═══ Supplied data

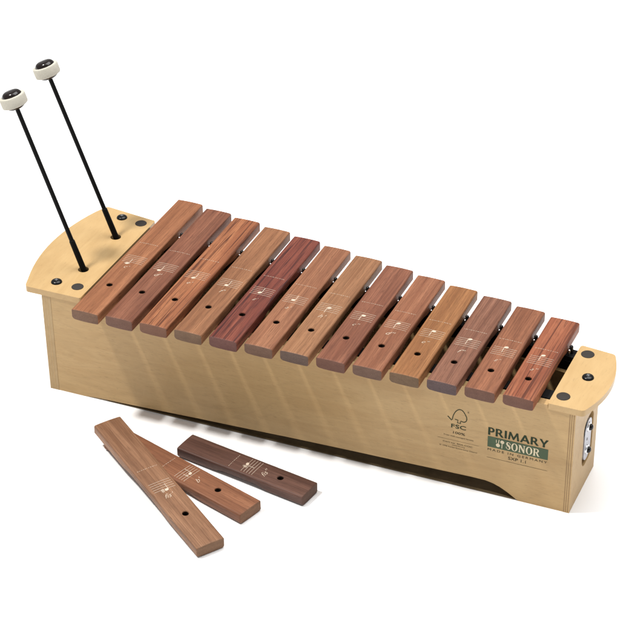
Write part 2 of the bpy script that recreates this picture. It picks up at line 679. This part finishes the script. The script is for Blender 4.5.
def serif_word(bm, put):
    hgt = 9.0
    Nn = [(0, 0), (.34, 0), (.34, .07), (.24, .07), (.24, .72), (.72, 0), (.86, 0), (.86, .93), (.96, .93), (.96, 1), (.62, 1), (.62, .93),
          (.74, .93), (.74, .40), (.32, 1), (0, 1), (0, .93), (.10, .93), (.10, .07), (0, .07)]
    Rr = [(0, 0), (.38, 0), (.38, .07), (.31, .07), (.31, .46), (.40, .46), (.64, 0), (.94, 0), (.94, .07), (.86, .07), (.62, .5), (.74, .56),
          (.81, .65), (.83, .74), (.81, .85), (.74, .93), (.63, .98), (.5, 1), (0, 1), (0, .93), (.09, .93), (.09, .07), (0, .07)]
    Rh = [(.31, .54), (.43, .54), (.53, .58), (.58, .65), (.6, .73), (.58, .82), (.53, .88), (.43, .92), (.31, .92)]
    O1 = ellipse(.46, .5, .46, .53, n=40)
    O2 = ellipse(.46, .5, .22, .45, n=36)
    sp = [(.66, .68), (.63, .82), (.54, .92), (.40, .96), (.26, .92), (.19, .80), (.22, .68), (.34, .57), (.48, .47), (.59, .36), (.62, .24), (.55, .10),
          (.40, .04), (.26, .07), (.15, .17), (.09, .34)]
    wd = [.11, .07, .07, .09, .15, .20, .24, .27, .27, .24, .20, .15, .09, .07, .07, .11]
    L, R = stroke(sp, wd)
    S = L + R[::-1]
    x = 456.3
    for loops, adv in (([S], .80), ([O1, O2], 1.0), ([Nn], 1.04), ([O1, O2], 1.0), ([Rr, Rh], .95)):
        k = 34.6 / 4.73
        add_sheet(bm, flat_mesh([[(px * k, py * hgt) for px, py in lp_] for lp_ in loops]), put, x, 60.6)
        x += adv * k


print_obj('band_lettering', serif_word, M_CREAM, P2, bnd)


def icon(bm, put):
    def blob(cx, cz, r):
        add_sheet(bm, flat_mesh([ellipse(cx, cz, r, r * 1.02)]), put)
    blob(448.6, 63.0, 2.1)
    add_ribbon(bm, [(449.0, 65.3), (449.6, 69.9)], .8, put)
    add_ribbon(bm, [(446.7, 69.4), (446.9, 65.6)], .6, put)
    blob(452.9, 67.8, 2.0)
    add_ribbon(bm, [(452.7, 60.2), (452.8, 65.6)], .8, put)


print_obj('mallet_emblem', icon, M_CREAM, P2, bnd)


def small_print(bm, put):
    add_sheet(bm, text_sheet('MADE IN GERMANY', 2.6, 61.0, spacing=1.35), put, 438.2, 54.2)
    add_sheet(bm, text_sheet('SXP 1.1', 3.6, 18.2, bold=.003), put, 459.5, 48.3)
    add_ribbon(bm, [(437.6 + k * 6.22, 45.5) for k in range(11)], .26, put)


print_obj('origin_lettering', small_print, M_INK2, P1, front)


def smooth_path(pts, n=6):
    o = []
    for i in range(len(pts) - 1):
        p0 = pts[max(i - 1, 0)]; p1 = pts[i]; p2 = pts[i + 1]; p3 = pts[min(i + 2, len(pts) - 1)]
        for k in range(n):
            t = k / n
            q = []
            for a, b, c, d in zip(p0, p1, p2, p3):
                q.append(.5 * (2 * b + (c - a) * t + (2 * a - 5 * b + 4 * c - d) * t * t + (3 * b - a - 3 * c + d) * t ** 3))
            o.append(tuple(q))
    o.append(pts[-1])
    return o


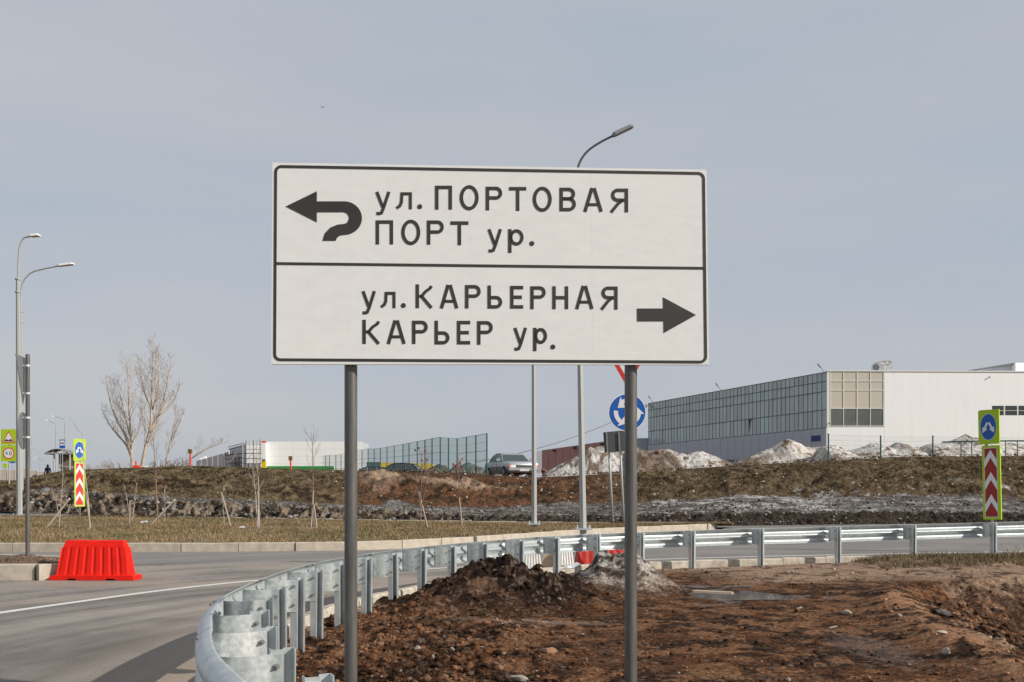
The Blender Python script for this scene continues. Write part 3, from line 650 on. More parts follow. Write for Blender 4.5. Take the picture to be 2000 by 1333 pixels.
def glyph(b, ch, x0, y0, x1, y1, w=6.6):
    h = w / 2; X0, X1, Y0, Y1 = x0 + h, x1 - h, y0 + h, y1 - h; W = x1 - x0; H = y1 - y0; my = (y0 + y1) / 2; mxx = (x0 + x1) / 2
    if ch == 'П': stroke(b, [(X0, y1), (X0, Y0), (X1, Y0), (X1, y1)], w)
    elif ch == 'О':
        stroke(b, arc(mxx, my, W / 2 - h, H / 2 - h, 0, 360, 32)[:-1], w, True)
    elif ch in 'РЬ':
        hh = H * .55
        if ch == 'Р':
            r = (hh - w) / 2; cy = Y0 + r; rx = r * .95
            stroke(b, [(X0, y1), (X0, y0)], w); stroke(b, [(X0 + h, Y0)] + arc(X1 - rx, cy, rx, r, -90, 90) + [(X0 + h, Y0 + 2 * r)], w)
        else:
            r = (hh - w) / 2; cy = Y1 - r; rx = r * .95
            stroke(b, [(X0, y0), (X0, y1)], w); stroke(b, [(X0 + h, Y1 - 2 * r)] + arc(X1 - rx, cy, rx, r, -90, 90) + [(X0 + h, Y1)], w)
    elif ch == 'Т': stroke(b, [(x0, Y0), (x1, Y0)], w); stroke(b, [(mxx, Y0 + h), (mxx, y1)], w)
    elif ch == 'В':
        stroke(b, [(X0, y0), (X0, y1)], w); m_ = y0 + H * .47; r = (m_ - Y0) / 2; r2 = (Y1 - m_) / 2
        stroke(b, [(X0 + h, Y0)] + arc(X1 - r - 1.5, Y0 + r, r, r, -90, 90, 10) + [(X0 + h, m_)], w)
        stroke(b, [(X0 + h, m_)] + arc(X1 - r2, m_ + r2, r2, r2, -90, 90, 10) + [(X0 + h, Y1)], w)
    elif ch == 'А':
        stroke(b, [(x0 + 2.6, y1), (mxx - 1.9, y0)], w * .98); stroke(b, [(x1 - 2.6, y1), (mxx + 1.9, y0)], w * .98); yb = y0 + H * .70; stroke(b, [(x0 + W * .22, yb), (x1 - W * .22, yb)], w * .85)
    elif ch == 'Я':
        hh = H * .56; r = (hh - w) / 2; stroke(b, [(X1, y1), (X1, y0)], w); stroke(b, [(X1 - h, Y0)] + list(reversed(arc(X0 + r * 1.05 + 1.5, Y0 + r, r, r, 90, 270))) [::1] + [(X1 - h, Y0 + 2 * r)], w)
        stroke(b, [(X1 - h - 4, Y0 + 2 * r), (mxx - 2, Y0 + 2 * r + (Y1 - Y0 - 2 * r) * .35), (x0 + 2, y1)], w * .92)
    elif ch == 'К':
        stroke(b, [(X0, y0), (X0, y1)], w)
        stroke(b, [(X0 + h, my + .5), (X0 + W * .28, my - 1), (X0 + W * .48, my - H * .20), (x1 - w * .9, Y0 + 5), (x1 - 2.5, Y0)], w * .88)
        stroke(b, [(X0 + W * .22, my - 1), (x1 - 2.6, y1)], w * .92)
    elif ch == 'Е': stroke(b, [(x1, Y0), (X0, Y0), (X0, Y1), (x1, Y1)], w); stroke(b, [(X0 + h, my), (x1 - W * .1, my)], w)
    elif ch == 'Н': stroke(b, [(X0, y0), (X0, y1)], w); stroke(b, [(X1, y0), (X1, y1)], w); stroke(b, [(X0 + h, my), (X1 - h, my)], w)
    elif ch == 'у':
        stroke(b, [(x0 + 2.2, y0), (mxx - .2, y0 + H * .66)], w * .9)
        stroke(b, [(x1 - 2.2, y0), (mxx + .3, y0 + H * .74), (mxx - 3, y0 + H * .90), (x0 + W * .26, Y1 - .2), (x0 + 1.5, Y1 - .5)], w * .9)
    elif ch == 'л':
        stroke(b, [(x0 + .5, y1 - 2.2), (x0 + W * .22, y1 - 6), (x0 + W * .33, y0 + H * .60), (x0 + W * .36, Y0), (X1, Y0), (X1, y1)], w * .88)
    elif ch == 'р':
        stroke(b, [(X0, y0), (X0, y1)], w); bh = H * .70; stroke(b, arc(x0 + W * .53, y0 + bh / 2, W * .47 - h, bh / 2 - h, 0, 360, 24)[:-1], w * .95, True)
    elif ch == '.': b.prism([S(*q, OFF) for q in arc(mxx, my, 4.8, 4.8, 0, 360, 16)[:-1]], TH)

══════

# Direction
Copy out every line of the data that includes "this".

# The response
Write part 2 of the bpy script that recreates this picture. It picks up at line 679. This part finishes the script. The script is for Blender 4.5.
The Blender Python script for this scene continues. Write part 3, from line 650 on. More parts follow. Write for Blender 4.5. Take the picture to be 2000 by 1333 pixels.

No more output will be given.